In 1651, Thomas Hobbes defined life without order as “solitary, poor, nasty, brutish and short.” His book, “Leviathan,” asserts that an indefinite lack of order would grant people a sense of entitlement to anything and everything they want. Thus, creating the ultimate dog-eat-dog world scenario.

In order to avoid such chaos and madness, he stated that maintaining a strong central authority is necessary. The most viable option to fulfill this requirement — so that people may live properly — is for people to relinquish certain rights for the sake of promoting security.

Therefore, laws are established for the benefit of the greater good. This, of course, makes perfect sense. However, no human is perfect and everything we construct won’t be perfect either.

Ever so often, humanity resorts back to the “state of nature” that Hobbes describes: relishing in a state without rules.
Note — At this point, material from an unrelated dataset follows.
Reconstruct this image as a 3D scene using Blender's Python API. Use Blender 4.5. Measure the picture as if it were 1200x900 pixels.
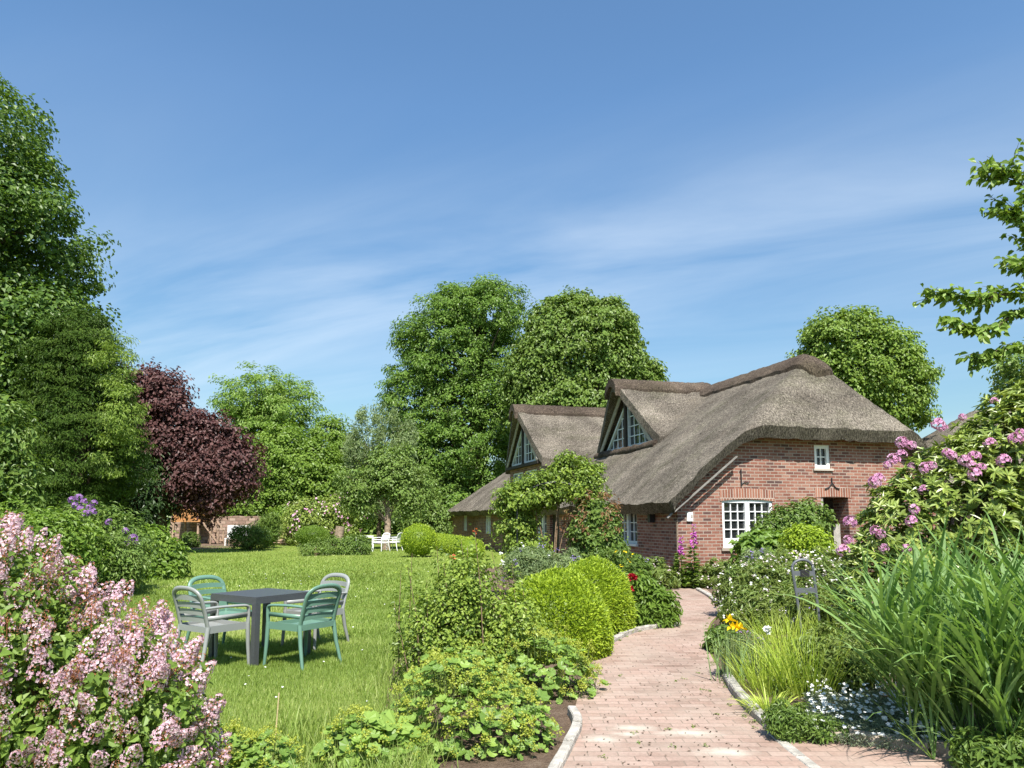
import bpy, math, random
import numpy as np
from math import radians, sin, cos, pi, sqrt, tan, atan2
from mathutils import Vector, noise as mnoise

for o in list(bpy.data.objects):
    bpy.data.objects.remove(o, do_unlink=True)
SC = bpy.context.scene
COL = SC.collection

# ------------------------------------------------------------------ camera
F, EYE, PITCH, SHIFT = 870.0, 1.6, math.atan(100 / 870.0), 57.0
cam = bpy.data.cameras.new("camera")
cam.sensor_width = 36.0
cam.lens = F / 1200 * 36.0
cam.shift_y = SHIFT / 1200
cam.clip_start, cam.clip_end = 0.05, 2000
camo = bpy.data.objects.new("camera", cam)
camo.location = (0, 0, EYE)
camo.rotation_euler = (radians(90) + PITCH, 0, 0)
COL.objects.link(camo)
SC.camera = camo

# ------------------------------------------------------------------ light
SUN_EL, SUN_AZ = radians(56), radians(172)      # azimuth clockwise from +Y: sun stands behind the viewer
w = bpy.data.worlds.new("World")
SC.world = w
w.use_nodes = True
nt = w.node_tree
nt.nodes.clear()
out = nt.nodes.new("ShaderNodeOutputWorld")
bg = nt.nodes.new("ShaderNodeBackground")
bg.inputs[1].default_value = 0.109
sky = nt.nodes.new("ShaderNodeTexSky")
sky.sky_type = "NISHITA"
sky.sun_disc = False
sky.sun_elevation, sky.sun_rotation = SUN_EL, SUN_AZ
sky.altitude = 0
sky.air_density, sky.dust_density, sky.ozone_density = 1.0, 1.2, 2.0
tc = nt.nodes.new("ShaderNodeTexCoord")
sep = nt.nodes.new("ShaderNodeSeparateXYZ")
nt.links.new(tc.outputs["Generated"], sep.inputs[0])


def wmath(op, a, b):
    n = nt.nodes.new("ShaderNodeMath")
    n.operation = op
    for i, v in enumerate((a, b)):
        if isinstance(v, (int, float)):
            n.inputs[i].default_value = v
        else:
            nt.links.new(v, n.inputs[i])
    return n.outputs[0]


zc = wmath("MAXIMUM", wmath("ADD", sep.outputs[2], 0.12), 0.05)
comb = nt.nodes.new("ShaderNodeCombineXYZ")
nt.links.new(wmath("DIVIDE", sep.outputs[0], zc), comb.inputs[0])
nt.links.new(wmath("DIVIDE", sep.outputs[1], zc), comb.inputs[1])
mapc = nt.nodes.new("ShaderNodeMapping")
mapc.vector_type = "TEXTURE"
mapc.inputs["Rotation"].default_value = (0, 0, radians(-26))
mapc.inputs["Scale"].default_value = (2.6, 0.62, 1)
mapc.inputs["Location"].default_value = (0.9, 0.35, 0)
nt.links.new(comb.outputs[0], mapc.inputs[0])
cn = nt.nodes.new("ShaderNodeTexNoise")
cn.inputs["Scale"].default_value = 1.1
cn.inputs["Detail"].default_value = 7
cn.inputs["Roughness"].default_value = 0.55
cn.inputs["Distortion"].default_value = 0.6
nt.links.new(mapc.outputs[0], cn.inputs["Vector"])
cr = nt.nodes.new("ShaderNodeValToRGB")
cr.color_ramp.elements[0].position, cr.color_ramp.elements[1].position = 0.36, 0.80
cr.color_ramp.elements[0].color = (0, 0, 0, 1)
cr.color_ramp.elements[1].color = (0.55, 0.55, 0.55, 1)
nt.links.new(cn.outputs[0], cr.inputs[0])
mx = nt.nodes.new("ShaderNodeMixRGB")
mx.inputs[2].default_value = (5.0, 5.5, 6.0, 1)
zr = nt.nodes.new("ShaderNodeMapRange")
zr.inputs[1].default_value, zr.inputs[2].default_value = 0.56, 0.30
nt.links.new(sep.outputs[2], zr.inputs[0])
# one broad band of cirrus across the sky from above the far wing up to the right
band = nt.nodes.new("ShaderNodeVectorMath")
band.operation = "DOT_PRODUCT"
bn = Vector((-0.045, .943, .33)).normalized().cross(Vector((.544, .751, .375)).normalized()).normalized()
nt.links.new(tc.outputs["Generated"], band.inputs[0])
band.inputs[1].default_value = bn
bmask = nt.nodes.new("ShaderNodeMapRange")
bmask.interpolation_type = "SMOOTHSTEP"
bmask.inputs[1].default_value, bmask.inputs[2].default_value = 0.17, 0.0
bmask.inputs[3].default_value, bmask.inputs[4].default_value = 0.28, 1.15
nt.links.new(wmath("ABSOLUTE", wmath("ADD", band.outputs["Value"], 0.0), 0), bmask.inputs[0])
nt.links.new(wmath("MULTIPLY", wmath("MULTIPLY", cr.outputs[0], zr.outputs[0]), bmask.outputs[0]), mx.inputs[0])
tint = nt.nodes.new("ShaderNodeMixRGB")
tint.blend_type = "MULTIPLY"
tint.inputs[0].default_value = 1
tint.inputs[2].default_value = (0.74, 0.95, 1.02, 1)
nt.links.new(sky.outputs[0], tint.inputs[1])
lowr = nt.nodes.new("ShaderNodeMapRange")
lowr.inputs[1].default_value, lowr.inputs[2].default_value = 0.02, 0.50
nt.links.new(sep.outputs[2], lowr.inputs[0])
low = nt.nodes.new("ShaderNodeMixRGB")          # summer haze: the sky near the horizon is paler and less bright
low.inputs[1].default_value = (0.84, 0.74, 0.64, 1)
low.inputs[2].default_value = (0.97, 0.98, 1.0, 1)
nt.links.new(lowr.outputs[0], low.inputs[0])
tint2 = nt.nodes.new("ShaderNodeMixRGB")
tint2.blend_type = "MULTIPLY"
tint2.inputs[0].default_value = 1
nt.links.new(tint.outputs[0], tint2.inputs[1])
nt.links.new(low.outputs[0], tint2.inputs[2])
nt.links.new(tint2.outputs[0], mx.inputs[1])
nt.links.new(mx.outputs[0], bg.inputs[0])
nt.links.new(bg.outputs[0], out.inputs[0])

sd = bpy.data.lights.new("sun", "SUN")
sd.energy, sd.angle, sd.color = 5.0, radians(0.5), (1.0, 0.95, 0.87)
so = bpy.data.objects.new("sun", sd)
COL.objects.link(so)
to_sun = Vector((sin(SUN_AZ) * cos(SUN_EL), cos(SUN_AZ) * cos(SUN_EL), sin(SUN_EL)))
so.rotation_euler = to_sun.to_track_quat("Z", "Y").to_euler()
so.location = (0, -10, 30)
SC.view_settings.view_transform = "Standard"
SC.view_settings.look = "None"
SC.view_settings.gamma = 1
SC.view_settings.use_curve_mapping = False
SC.view_settings.exposure = 0.92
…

In this state, humanity lives with absolute freedom. This isn’t a good thing.

Independence is a huge facet of a college student’s life. Although Cal State Long Beach is considered a commuter campus, we still gain independence during our college years. From choosing our own classes to being able to lay out on the grass with a book, we have all tasted this new found freedom that comes with growing up.

Students are able to express the freedoms outlined in the First Amendment. This has been demonstrated numerous times on campus through protests, such as against budget cuts, why every student is “going to Hell,” and organizations that seek signatures while we’re headed to cass, or the most recent gatering of anti-Obama protestors.

We must, however, take into consideration that all these instances have taken place without violence because of the value of respect we have for each other.

However, on April 15, one student’s freedom to simply be an individual was allegedly attacked by way of the “poor, nasty and brutish” behavior of another.

That evening, a 27-year-old transgender student was reportedly a victim to a hate crime carried out in a restroom on the West side of the KKJZ building on campus.

“The student reported the suspect pulled the student’s t-shirt up and over the student’s head and pushed him back into the stall,” stated a CSULB press release. “The suspect then used a sharp object to slash the student’s chest.”

The press release reported that University Police believe it was an isolated incident and threats remain to the campus community.

Still, a hate crime is possibly the biggest act of ignorance a person can carry out.

Even more ignorant, though, is to claim possible fraud with regards to such an attack when no reasonable evidence is present to support such a claim.

Have fraudulent hate crimes occurred in the past? Yes. But, to assert that what occurred on our campus is a hoax simply because it is conceivable, is similar to saying that a large earthquake will decimate Los Angeles tomorrow simply because it, also, is conceivable.

We shouldn’t ignore such possibilities. Nevertheless, the mention of them without insurmountable evidence is disingenuous.

Hate crimes have been taking place worldwide and date back as far as the Roman persecution of Christians, Nazi Germany’s Holocaust and genocides in places such as Rwanda.

Allowing hatred to command a person’s mind or physcially harming a person out of such hatred is a crime against humanity itself. We are all permitted to our own rights, but no one has the right to endanger another person’s life because of some opinion they hold.

The suspects of hate crimes allow their passion to override reason, and they become obsessed with hating something they do not understand. It is a shame to see people suffer when others decide to manifest malicious opinion into corresponding behaviors.